«J’ai semé 10 hectares de soja ce printemps. J’aurais pu faire plus, mais cette surface se calait bien avec mes parcelles et ma rotation. L’an dernier, cette culture m’a fait réaliser ma plus grosse marge brute avec 950 €/ha, à comparer aux 650 € du blé et aux 820 € du tournesol. » Étienne Maillard est agriculteur sur 200 ha à Euville, dans la Meuse. Cela fait trois ans qu’il implante du soja, avec quelques aléas, mais il s’agit d’une culture qui se prête bien à sa stratégie : allongement des rotations, implantation de deux cultures de printemps de suite sur la même parcelle, diminution de l’IFT (1) global de l’exploitation. « Le soja est surtout la carte “culture estivale”, qui me permet de remplacer une partie de l’orge de printemps et de casser le cycle de certaines mauvaises herbes, explique-t-il. Il permet aussid’étaler les pointes de travail, même si la récolte se situe au moment des semis d’automne, ce qui est parfois compliqué à gérer. Mais on ne peut pas gagner sur tous les tableaux ! »

Les changements opérés par Etienne datent d’une quinzaine d’années. « J’ai démarré en passant au semis simplifié, tout en restant dans un système de production classique, à forte dominante de cultures d’automne, précise l’agriculteur. J’avais fait l’acquisition d’un semoir Horsch CO, mais j’ai été rapidement confronté aux limites de ces pratiques, avec des soucis de limaces et de désherbage. Mes parcelles à la moisson faisaient peine à voir ! J’ai commencé à travailler avec la chambre d’agriculture en 2008 et j’ai introduit l’orge de printemps, passant à une rotation sur quatre ans. J’ai constaté des améliorations dans la maîtrise des adventices, mais ce n’était pas encore satisfaisant. Et j’étais encore trop tributaire de la chimie. »

Variétés précoces

En 2011, un groupe Ecophyto se constitue dans le département. Étienne Maillard, toujours à la recherche de solutions alternatives, s’y engage. À la suite des réunions techniques, le céréalier allonge encore sa rotation avec du tournesol et du maïs. En 2012, les rendements sont médiocres. Il continue cette stratégie en 2013, mais les sangliers détruisent 80 % des semis de maïs. L’année 2014 est un bon cru, avec un rendement tournesol de 30 q/ha. En 2015, il abandonne le maïs au profit du pois de printemps. Mais là encore, les sangliers se montrent trop gourmands.

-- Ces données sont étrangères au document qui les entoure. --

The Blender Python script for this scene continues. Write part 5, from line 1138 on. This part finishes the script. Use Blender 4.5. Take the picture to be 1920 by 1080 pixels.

À partir de 2015, plusieurs agriculteurs du secteur commencent à tester le soja. L’offre s’est étoffée et permet le recours à des variétés plus précoces, un impératif pour les terres froides de Lorraine. « Variétés, dates de semis, récolte, ils ont défriché le terrain, souligne Étienne. Alors, en 2016, je me suis lancé. J’ai semé 14,5 ha de Sirelia dans deux parcelles. En revanche, c’est une légumineuse qu’il faut inoculer, une manipulation pas toujours évidente. Après avoir mis l’inoculum sur les graines, je remue à la pelle. » Depuis l’an passé, la rotation est donc sur sept ans.

32 q/ha en 2017

Pour la préparation du sol, le céréalier pratique à l’automne un travail profond, avec un Horsch Terrano, un déchaumeur à pattes droites. Au printemps, il effectue un travail superficiel à l’aide d’un vibroculteur, pour enfouir les débris végétaux. Le semis est réalisé début mai, avec un semoir traditionnel. L’itinéraire technique est réduit : deux ou trois passages pour le désherbage, entre le semis et la levée, en postlevée, vers le 20 mai. Et un troisième si besoin. Pas d’insecticides, pas de fongicides, pas d’antilimaces et pas d’azote, si l’inoculation s’est bien faite. La récolte se fait fin septembre-début octobre.

En 2016, l’année est atypique, très humide au printemps, et l’été particulièrement sec. Étienne obtient un rendement de 23 q/ha, sachant qu’il estime le potentiel sur ses terres à 25-27 q/ha. La marge obtenue est de 500 €/ha. En 2017, le soja occupe 16,6 ha, avec quelques déboires à la levée. Mais la culture se rattrape bien, l’été est humide et le rendement est bon : 32 q/ha.

« La collecte est compliquée pour la coop, estime toutefois Étienne. Nous sommes quatre ou cinq à produire du soja dans le secteur. Il faut parfois du séchage. Au silo, les graines sont stockées dans une case à engrais, afin de n’être surtout pas mélangées avec de l’orge brassicole. Il faudrait davantage de producteurs, avec une unité de transformation locale. À l’heure actuelle, la collecte part en Alsace et en Haute-Saône. »

(1) Indicateur de fréquence des traitements.